Helping hands buoy widow of Russian sub disaster

When the Kursk sub sank in 2000, families of the 118 sailors who died expected little government assistance. But President Putin and the city of Kursk have surprised them.

When Russia's Kursk submarine sank to the bottom of the Barents Sea on August 12, 2000, sailors' wives like Lyubov Kalinina had only the lowest expectations from their government.

And sure enough, as anguished days of waiting ticked by, hope that the 118 sailors on board might still be rescued alive began turning to despair. The tragedy took on some of the hallmarks of a Soviet-era disaster.

"The [authorities] were lying for a week that they were alive, and that they were doing everything they could," says Mrs. Kalinina, the widow of senior midshipman Sergei Kalinin, who handled secret communications on the nuclear sub.

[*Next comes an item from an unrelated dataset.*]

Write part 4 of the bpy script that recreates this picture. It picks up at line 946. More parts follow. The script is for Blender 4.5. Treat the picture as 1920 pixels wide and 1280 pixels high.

"As it turned out, Russia had no device to save them, and when we finally accepted foreign help, it was too late," she says, as her two daughters shout playfully in the next room. "If it were not for glasnost or journalists, we probably wouldn't know anything at all. Nothing is known of the Komsolets," she notes, referring to the sinking of that Soviet sub in 1989. The loss of its 42 crew members remains shrouded in secrecy.

But Kalinina says she is not bitter, and that she has been buoyed by the compassion shown to survivors' families by the city of Kursk - the submarine's landlocked namesake, 300 miles south of Moscow, to which she and 12 other sailors' families have relocated.

She adds that President Vladimir Putin - who chose not to interrupt his summer vacation to handle the crisis or console distraught families - has now made good on "every promise" since the disaster's tragic ending.

The Kursk regional government also stepped in to help, reassuring widows and their families that if they moved from the headquarters of Russia's northern fleet, they would be welcome, housed and cared for in Kursk.

Today, Kalinina lives in a spacious apartment provided by the state. And, in keeping with Mr. Putin's promise of compensation, she received a single payment from the federal government worth 10 years of her husband's salary.

Kalinina works in the local administration in Kursk. Her two daughters, Galina, 10, and Svetlana, 6, keep up a happy patter in the apartment and play with friends who also moved here after the submarine tragedy.

The generosity of Kursk citizens to those who manned "their" submarine deeply touched the navy families. "Every year they kept coming with gifts," says Kalinina. "They brought honey, apples, potatoes."

Kursk governor Alexander Rutskoi - a notorious figure in post-Soviet politics who led an antireform uprising against President Boris Yeltsin in 1993 - delivered eight refrigerators full of food to the Navy families as they waited for news of their loved ones, and made the relocation offer.

"We thought: 'If the attitude is that good, we will come,'" Kalinina says.

"The decision was good," she adds. "I think they paid all tributes and all honors to our husbands. We live well, some time has passed, and we have calmed down a lot."

Her husband is among 12 crewmen buried at the Kursk cemetery, their gravestones etched with portraits of strong young men in uniform, grouped together around a large bronze memorial. Putin had promised that the submarine would be raised, and that all remains would be identified and then buried.

"What the president promised, he did," says Kalinina, plainly impressed. "He fulfilled every promise."

Kalinina keeps a small plastic vial full of water that was taken by divers from the Kursk site. It is marked with the coordinates of the spot and her husband's name.

"He was so proud of his team," Kalinina says, taking down a scale model of the sleek black sub from a shelf above the television set. She visited the submarine twice during the young family's decade with the northern fleet.

There are few other mementos, however, in an apartment too large to be filled by the family furniture. The bulk of the one-time payment has gone to the bank to educate the girls, but the money is "not enough," she says. "Now we have to count on ourselves only - we have no other aid," Kalinina says.

The Kursk widows here have formed an informal support group to bolster each other.

"It was a tragedy, but it united us," Kalinina says. She takes another look at the vial of water, which sits near a portrait of her beloved young sailor. "I thought of putting it in another place, but I can't bring myself to do it."